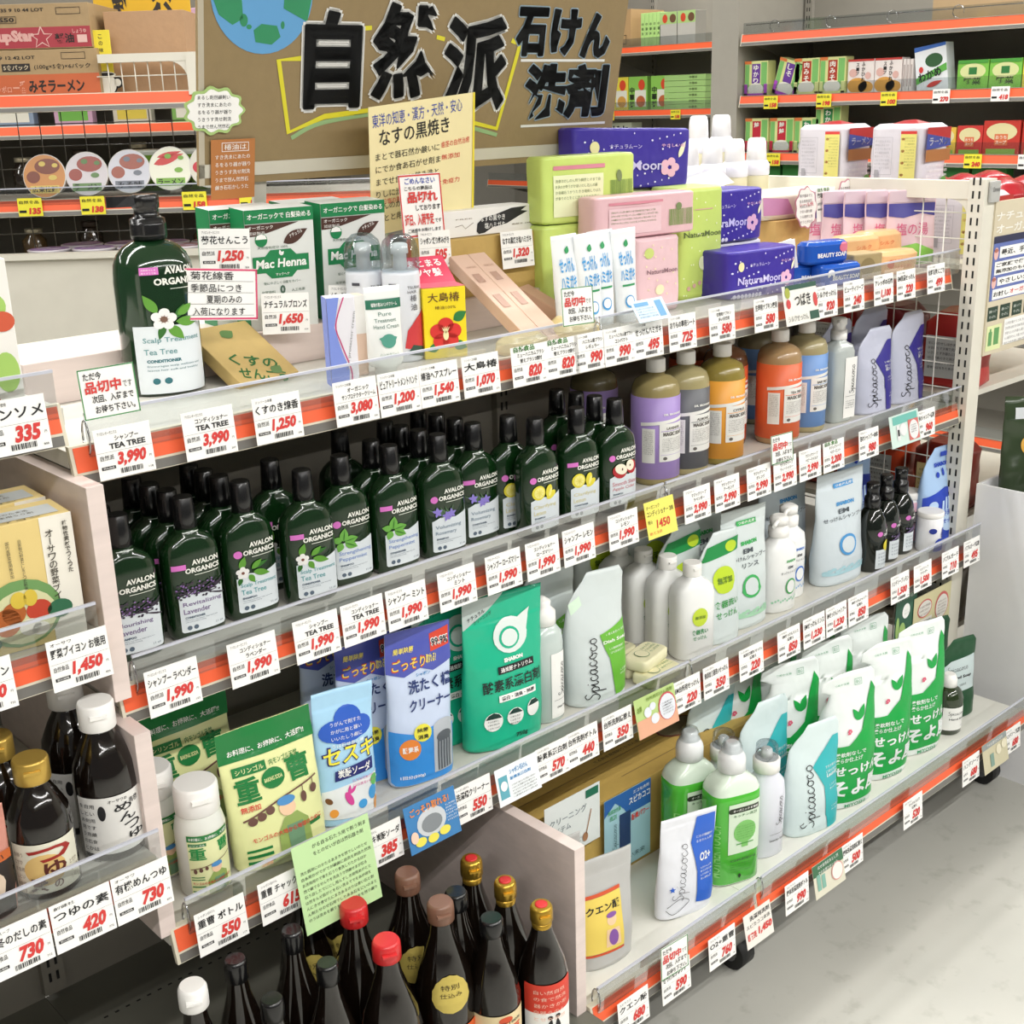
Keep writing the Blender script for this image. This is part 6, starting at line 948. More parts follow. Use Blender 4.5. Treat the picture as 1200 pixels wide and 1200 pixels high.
for i, (x, y, z) in enumerate(((1.500, .455, .3855), (1.575, .455, .3855), (1.648, .455, .3855), (1.722, .455, .3855))): foamb('white foam pump bottle with cream base, %s' % ('front row leftmost', 'front row second', 'front row third', 'front row rightmost')[i], x, y, z)
tag_it(MB().box(1.50, .500, .3855, 1.76, .60, .432).build('riser_box', mat('#dcd8ca', .5), bevel=.001), 'low cream riser box under the two highest foam bottles', 'riser')
for i, (x, y) in enumerate(((1.640, .545), (1.716, .545))): foamb('white foam pump bottle standing highest at the back, %s' % ('left', 'right')[i], x, y, .4325)
t = thing('kraft_carton', 'brown open carton behind the blue soaps with flaps and a tag on it', 'box', (1.715, .345, Z1), -4); B = Box(t, .245, .100, .098, mat('#bf9a5c', .7, kind='kraft')); 
t = thing('tissue_pack', 'pink and white flat soft pack lying on the brown carton', 'pack', (1.690, .350, .3610), -6); s = Loft([(0, -.11, .11, .040), (.008, -.12, .12, .045), (.045, -.118, .118, .043), (.055, -.10, .10, .035)], 5, .002, 3); s.build('pack_body', mat('#e6dccb', .35, kind='film'), t); paint(t, 'pink_print', s, mat('#c98ab0'), [Pg((-.11, .01), (-.03, .01), (-.05, .04), (-.11, .045))], .001)
price_tag(1.690, .352, .282, '990', ['竹塩 歯磨き粉'], 'white price tag reading 990 with green heading between two round pink notes', w=.066, h=.066, green=True, sect='自然派', top='')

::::

Your task>
The listing above needs to be output again exactly. Don't include the pictures.

Task output>
Keep writing the Blender script for this image. This is part 6, starting at line 948. More parts follow. Use Blender 4.5. Treat the picture as 1200 pixels wide and 1200 pixels high.
for i, (x, y, z) in enumerate(((1.500, .455, .3855), (1.575, .455, .3855), (1.648, .455, .3855), (1.722, .455, .3855))): foamb('white foam pump bottle with cream base, %s' % ('front row leftmost', 'front row second', 'front row third', 'front row rightmost')[i], x, y, z)
tag_it(MB().box(1.50, .500, .3855, 1.76, .60, .432).build('riser_box', mat('#dcd8ca', .5), bevel=.001), 'low cream riser box under the two highest foam bottles', 'riser')
for i, (x, y) in enumerate(((1.640, .545), (1.716, .545))): foamb('white foam pump bottle standing highest at the back, %s' % ('left', 'right')[i], x, y, .4325)
t = thing('kraft_carton', 'brown open carton behind the blue soaps with flaps and a tag on it', 'box', (1.715, .345, Z1), -4); B = Box(t, .245, .100, .098, mat('#bf9a5c', .7, kind='kraft')); 
t = thing('tissue_pack', 'pink and white flat soft pack lying on the brown carton', 'pack', (1.690, .350, .3610), -6); s = Loft([(0, -.11, .11, .040), (.008, -.12, .12, .045), (.045, -.118, .118, .043), (.055, -.10, .10, .035)], 5, .002, 3); s.build('pack_body', mat('#e6dccb', .35, kind='film'), t); paint(t, 'pink_print', s, mat('#c98ab0'), [Pg((-.11, .01), (-.03, .01), (-.05, .04), (-.11, .045))], .001)
price_tag(1.690, .352, .282, '990', ['竹塩 歯磨き粉'], 'white price tag reading 990 with green heading between two round pink notes', w=.066, h=.066, green=True, sect='自然派', top='')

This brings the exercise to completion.